Even from the very earliest days of the Reformation, Protestants have been forced to deal with the fact that, given the Bible and the reason of the individual alone, people could not agree upon the meaning of many of the most basic questions of doctrine. Within Martin Luthers own life dozens of competing groups had arisen, all claiming to "just believe the Bible," but none agreeing on what the Bible said. Though Luther had courageously stood before the Diet of Worms and said that unless he were persuaded by Scripture, or by plain reason, he would not retract anything that he had been teaching; later, when Anabaptists, who disagreed with the Lutherans on a number of points, simply asked for the same indulgence, the Lutherans butchered them by the thousands — so much for the rhetoric about the "right of an individual to read the Scriptures for himself." Despite the obvious problems that the rapid splintering of Protestantism presented to the doctrine of Sola Scriptura, not willing to concede defeat to the Pope, Protestants instead concluded that the real problem must be that those with whom they disagree, in other words every other sect but their own, must not be reading the Bible correctly. Thus a number of approaches have been set forth as solutions to this problem. Of course there has yet to be the approach that could reverse the endless multiplications of schisms, and yet Protestants still search for the elusive methodological "key" that will solve their problem. Let us examine the most popular approaches that have been tried thus far, each of which are still set forth by one group or another.

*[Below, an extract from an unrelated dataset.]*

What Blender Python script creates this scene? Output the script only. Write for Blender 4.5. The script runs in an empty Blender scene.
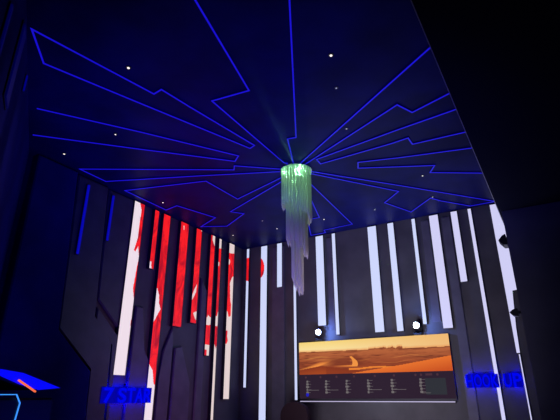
import bpy, bmesh, math, random
from mathutils import Vector, Matrix
C = bpy.context.scene.collection
random.seed(7)

# ------------------------------------------------ camera
cam_data = bpy.data.cameras.new('camera')
cam_data.sensor_width = 36.0
cam_data.lens = 464.545 / 560.0 * 36.0
cam_data.clip_start = 0.05
camera = bpy.data.objects.new('camera', cam_data)
C.objects.link(camera)
camera.matrix_world = Matrix.Translation((0, 0, 1.6)) @ Matrix((
    (0.8610012, 0.1912062, 0.4712931),
    (0.5086023, -0.3221449, -0.7984650),
    (-0.0008468, 0.9271800, -0.3746151))).to_4x4()
bpy.context.scene.camera = camera

# ------------------------------------------------ world, exposure
world = bpy.data.worlds.new('night'); bpy.context.scene.world = world
world.use_nodes = True
bg = world.node_tree.nodes['Background']
bg.inputs[0].default_value = (0.02, 0.02, 1.0, 1); bg.inputs[1].default_value = 0.03
vs = bpy.context.scene.view_settings
vs.view_transform = 'Standard'; vs.look = 'None'; vs.gamma = 1.0; vs.exposure = 0.0
vs.use_curve_mapping = False
bpy.context.scene.cycles.max_bounces = 6
bpy.context.scene.cycles.sample_clamp_indirect = 3.0

def lamp(name, kind, loc, color, power, target=None, radius=0.15, angle=90, blend=0.8):
    d = bpy.data.lights.new(name, kind); d.color = color; d.energy = power
    if kind in ('POINT', 'SPOT'): d.shadow_soft_size = radius
    if kind == 'SPOT': d.spot_size = math.radians(angle); d.spot_blend = blend
    if kind == 'AREA': d.shape = 'DISK'; d.size = radius
    o = bpy.data.objects.new(name, d); C.objects.link(o); o.location = loc
    if target is not None:
        o.rotation_euler = (Vector(target) - Vector(loc)).to_track_quat('-Z', 'Y').to_euler()
    return o
# added fill spots, no fixtures: blue on ceiling and left, violet on strip walls
lamp('blue_fill_light', 'SPOT', (-3.0, 3.2, 0.6), (0.0, 0.0, 1.0), 560, (-3.3, 5.2, 5), 0.3, 96, 1.0)
lamp('blue_fill_light', 'SPOT', (-4.0, 2.6, 0.4), (0.0, 0.0, 1.0), 200, (-6.38, 4.2, 3.0), 0.2, 110, 1.0)
lamp('violet_fill_light', 'SPOT', (-3.0, 4.6, 0.4), (0.86, 0.78, 1.0), 500, (-3.2, 9.03, 2.6), 0.9, 76, 0.8)
lamp('violet_fill_light', 'SPOT', (-3.2, 6.2, 0.4), (0.85, 0.30, 0.85), 105, (-6.38, 6.9, 2.5), 0.3, 80, 0.9)
lamp('red_fill_light', 'SPOT', (-5.3, 6.8, 3.2), (1.0, 0.03, 0.35), 14, (-5.4, 6.5, 5.0), 0.3, 130, 1.0)
lamp('violet_fill_light', 'SPOT', (-3.3, 8.3, 0.4), (0.7, 0.8, 1.0), 420, (-2.8, 7.9, 5.0), 0.3, 80, 1.0)
lamp('pale_fill_light', 'SPOT', (-2.0, 3.6, 0.5), (1.0, 0.82, 0.92), 185, (-3.156, 5.85, 3.55), 0.25, 24, 1.0)  # added fill to brighten the lower chandelier rods
lamp('blue_fill_light', 'SPOT', (-4.2, 3.6, 0.5), (0.0, 0.0, 1.0), 60, (-5.4, 2.85, 3.4), 0.2, 90, 1.0)
lamp('green_fill_light', 'SPOT', (-1.7, 3.3, 4.55), (0.38, 1.0, 0.56), 110, (-3.156, 5.85, 4.56), 0.05, 20, 1.0)  # added green fill for the front rods, no such fixture

# ------------------------------------------------ measured positions in metres
CEIL_LED = [(1,
  [(-3.942, 1.845), (-3.709, 3.035), (-3.67, 3.238), (-3.53, 3.219), (-3.476, 3.665), (-3.307, 4.878), (-3.412, 4.917), (-3.968, 3.25),
   (-4.304, 2.221)]),
 (0, [(-5.159, 2.706), (-4.458, 3.769), (-3.688, 5.017), (-3.837, 5.133), (-4.913, 4.011), (-5.795, 3.068)]),
 (0, [(-3.359, 5.723), (-3.931, 5.251), (-4.019, 5.36), (-6.12, 4.085), (-6.132, 4.61), (-4.628, 5.251), (-3.388, 5.804)]),
 (0,
  [(-3.495, 5.987), (-4.657, 6.354), (-4.671, 5.459), (-6.144, 5.034), (-6.166, 6.084), (-5.833, 6.028), (-5.596, 6.905), (-6.192, 7.171),
   (-5.696, 7.429), (-4.973, 7.019), (-5.14, 6.796), (-3.572, 6.119)]),
 (0, [(-2.315, 2.402), (-2.648, 3.764), (-3.158, 3.706), (-3.21, 5.562), (-3.099, 5.667), (-2.806, 4.964), (-2.683, 4.99), (-1.573, 2.841)]),
 (0, [(-0.611, 4.121), (-2.985, 5.695), (-2.952, 5.773), (-1.222, 4.946), (-1.108, 5.209), (-0.6, 5.033)]),
 (0, [(-0.596, 5.422), (-1.359, 5.516), (-2.724, 5.718), (-2.736, 5.882), (-1.605, 5.838), (-1.334, 5.805), (-1.331, 6.01), (-0.601, 6.055)]),
 (0, [(-0.582, 6.571), (-1.605, 6.314), (-2.213, 6.134), (-2.287, 6.318), (-1.216, 6.846), (-1.339, 7.061), (-0.588, 7.531)]),
 (0,
  [(-2.981, 6.037), (-2.649, 6.437), (-1.909, 7.304), (-0.597, 8.893), (-1.039, 8.891), (-1.471, 8.336), (-1.591, 8.114), (-2.095, 8.622),
   (-2.389, 7.902), (-2.005, 7.528), (-3.019, 6.111)]),
 (0, [(-3.205, 6.475), (-3.354, 8.677), (-4.03, 8.714), (-4.072, 8.88), (-4.432, 8.88), (-4.043, 7.959), (-3.779, 7.97), (-3.523, 7.119)])]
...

In regards to your comment that the ana-baptists were around prior to protestants and even preceded Catholics I am not quite sure what to say to you. Again, there is a shout-out in the article to the folks that believe in the Waldensians 7 (the folks that a few Anabaptists believe they are descendants of).
As to those who would posit that there was some group of true-believing Protestants living in caves somewhere for a thousand years, where is the evidence? The Waldensians 7 that are claimed as forebearers by every sect from the Pentecostals to the Jehovahs Witnesses, did not exist prior to the 12th Century. It is, to say the least, a bit of a stretch to believe that these true-believers suffered courageously under the fierce persecutions of the Romans, and yet would have headed for the hills as soon as Christianity became a legal religion. And yet even this seems possible when compared with the notion that such a group could have survived for a thousand years without leaving a trace of historical evidence to substantiate that it had ever existed.
However, if this is what you believe I would be curious as to how you deal with the likes of St. Polycarp, St. Ignatius, St. Justin Martyr etc.? When do you date the Catholics as first showing up on the map?